September 10, 2018

Essence of American Leadership: The Legacy of Senator John McCain

Insights from Richard Fontaine.

By Richard Fontaine

Trans-Pacific View author Mercy Kuo regularly engages subject-matter experts, policy practitioners, and strategic thinkers across the globe for their diverse insights into U.S. Asia policy. This conversation with Richard Fontaine – president of the Center for a New American Security (CNAS) and former foreign policy advisor to U.S. Senator John McCain – is the 155th in “The Trans-Pacific View Insight Series.”

In what ways did the late Senator John McCain embody the essence of U.S. leadership?

Senator McCain believed deeply in American power as a force for good in the world. The United States possesses, he believed, unique responsibilities to lead in the world, both with action and by example. And so he supported strong alliances, a robust military, and the promotion of democracy and human rights in places where they are lacking. The Senator also believed, and pointed out repeatedly over the past few years, that U.S. leadership is an imperative – no benign power will simply step up in parts of the world where America chooses to disengage. And he thought that, however strong our country is in arms, it is stronger still in ideals – and we abandon our values not just at the world’s peril but our own.

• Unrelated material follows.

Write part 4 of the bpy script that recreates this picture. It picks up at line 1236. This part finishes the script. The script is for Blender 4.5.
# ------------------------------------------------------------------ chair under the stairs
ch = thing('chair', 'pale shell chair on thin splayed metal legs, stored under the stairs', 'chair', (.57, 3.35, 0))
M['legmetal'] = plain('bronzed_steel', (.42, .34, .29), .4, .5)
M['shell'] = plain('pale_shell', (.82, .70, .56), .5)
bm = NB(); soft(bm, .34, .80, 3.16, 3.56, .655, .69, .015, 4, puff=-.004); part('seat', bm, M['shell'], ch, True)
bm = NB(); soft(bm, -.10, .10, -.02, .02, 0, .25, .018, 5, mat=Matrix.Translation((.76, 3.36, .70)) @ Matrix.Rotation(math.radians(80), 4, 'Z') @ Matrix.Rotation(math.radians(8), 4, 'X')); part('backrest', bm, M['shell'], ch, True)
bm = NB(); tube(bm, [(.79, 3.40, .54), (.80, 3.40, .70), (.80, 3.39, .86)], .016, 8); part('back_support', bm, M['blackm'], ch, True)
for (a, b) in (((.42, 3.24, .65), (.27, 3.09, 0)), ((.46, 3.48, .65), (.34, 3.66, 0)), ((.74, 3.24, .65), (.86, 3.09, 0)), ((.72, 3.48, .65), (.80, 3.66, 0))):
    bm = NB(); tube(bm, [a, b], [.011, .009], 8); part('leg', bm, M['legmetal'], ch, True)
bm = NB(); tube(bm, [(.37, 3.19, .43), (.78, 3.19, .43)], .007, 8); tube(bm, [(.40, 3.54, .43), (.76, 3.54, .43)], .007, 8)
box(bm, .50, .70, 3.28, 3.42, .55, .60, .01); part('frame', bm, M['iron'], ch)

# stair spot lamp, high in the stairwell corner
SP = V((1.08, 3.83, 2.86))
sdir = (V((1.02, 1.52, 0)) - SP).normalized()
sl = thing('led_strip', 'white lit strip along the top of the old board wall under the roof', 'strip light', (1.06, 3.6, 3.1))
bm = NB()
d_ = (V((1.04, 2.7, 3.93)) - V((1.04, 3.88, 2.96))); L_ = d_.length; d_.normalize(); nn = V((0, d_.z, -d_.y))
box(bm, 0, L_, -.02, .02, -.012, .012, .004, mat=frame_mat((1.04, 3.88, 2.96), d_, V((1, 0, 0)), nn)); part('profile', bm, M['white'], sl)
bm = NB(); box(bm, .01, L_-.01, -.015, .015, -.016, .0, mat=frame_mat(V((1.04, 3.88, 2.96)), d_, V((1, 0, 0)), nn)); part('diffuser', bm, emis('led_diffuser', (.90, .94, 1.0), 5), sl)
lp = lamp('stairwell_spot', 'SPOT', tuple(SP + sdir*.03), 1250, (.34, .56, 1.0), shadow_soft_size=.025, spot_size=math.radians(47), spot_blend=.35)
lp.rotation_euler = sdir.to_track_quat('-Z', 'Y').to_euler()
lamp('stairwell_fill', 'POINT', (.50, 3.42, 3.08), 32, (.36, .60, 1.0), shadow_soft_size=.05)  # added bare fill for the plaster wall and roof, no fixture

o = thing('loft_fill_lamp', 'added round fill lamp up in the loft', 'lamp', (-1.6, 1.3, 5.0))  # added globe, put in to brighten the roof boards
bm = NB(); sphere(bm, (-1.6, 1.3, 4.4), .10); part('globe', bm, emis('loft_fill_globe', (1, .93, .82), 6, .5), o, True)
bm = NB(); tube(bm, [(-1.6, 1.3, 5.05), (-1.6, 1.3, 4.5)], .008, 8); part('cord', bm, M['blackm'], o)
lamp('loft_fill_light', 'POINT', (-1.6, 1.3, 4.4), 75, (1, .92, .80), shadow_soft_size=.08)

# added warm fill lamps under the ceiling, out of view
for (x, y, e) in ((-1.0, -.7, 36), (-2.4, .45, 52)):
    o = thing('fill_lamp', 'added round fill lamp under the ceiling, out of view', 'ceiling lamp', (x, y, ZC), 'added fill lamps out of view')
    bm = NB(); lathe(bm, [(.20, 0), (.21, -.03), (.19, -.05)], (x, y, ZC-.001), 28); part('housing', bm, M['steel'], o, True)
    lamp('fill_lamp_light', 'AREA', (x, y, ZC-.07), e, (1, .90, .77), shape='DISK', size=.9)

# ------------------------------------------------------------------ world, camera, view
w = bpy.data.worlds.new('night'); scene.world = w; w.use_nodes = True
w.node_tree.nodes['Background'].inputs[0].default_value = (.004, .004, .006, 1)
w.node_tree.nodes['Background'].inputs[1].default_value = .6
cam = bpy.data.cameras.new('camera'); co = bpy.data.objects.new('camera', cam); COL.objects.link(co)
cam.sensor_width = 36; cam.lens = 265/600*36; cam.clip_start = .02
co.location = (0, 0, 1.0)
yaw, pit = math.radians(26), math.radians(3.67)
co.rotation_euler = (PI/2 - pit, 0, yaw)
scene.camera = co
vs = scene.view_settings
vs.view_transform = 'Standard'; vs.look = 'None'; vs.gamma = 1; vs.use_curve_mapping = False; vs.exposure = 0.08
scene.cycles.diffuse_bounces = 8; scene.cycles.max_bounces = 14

What principles and values characterize Senator McCain’s leadership ethos?

Senator McCain believed in holding firm to a position where necessary and compromising when possible. He routinely crossed party lines, or bucked both Republican and Democratic presidents, in working on a variety of domestic and foreign policy issues. He inspired people – his Senate colleagues and staff and voters, to be sure, but also others who were moved by the power of his exhortations.

He also was very aware of his flaws. Senator McCain was no candidate for sainthood, but unlike many politicians who never admit to errors, or to changing their minds or positions, or to second thoughts, he did. He made mistakes, learned from them, and then went on to make new and different ones. This too, I believe, is an attribute of genuine leadership.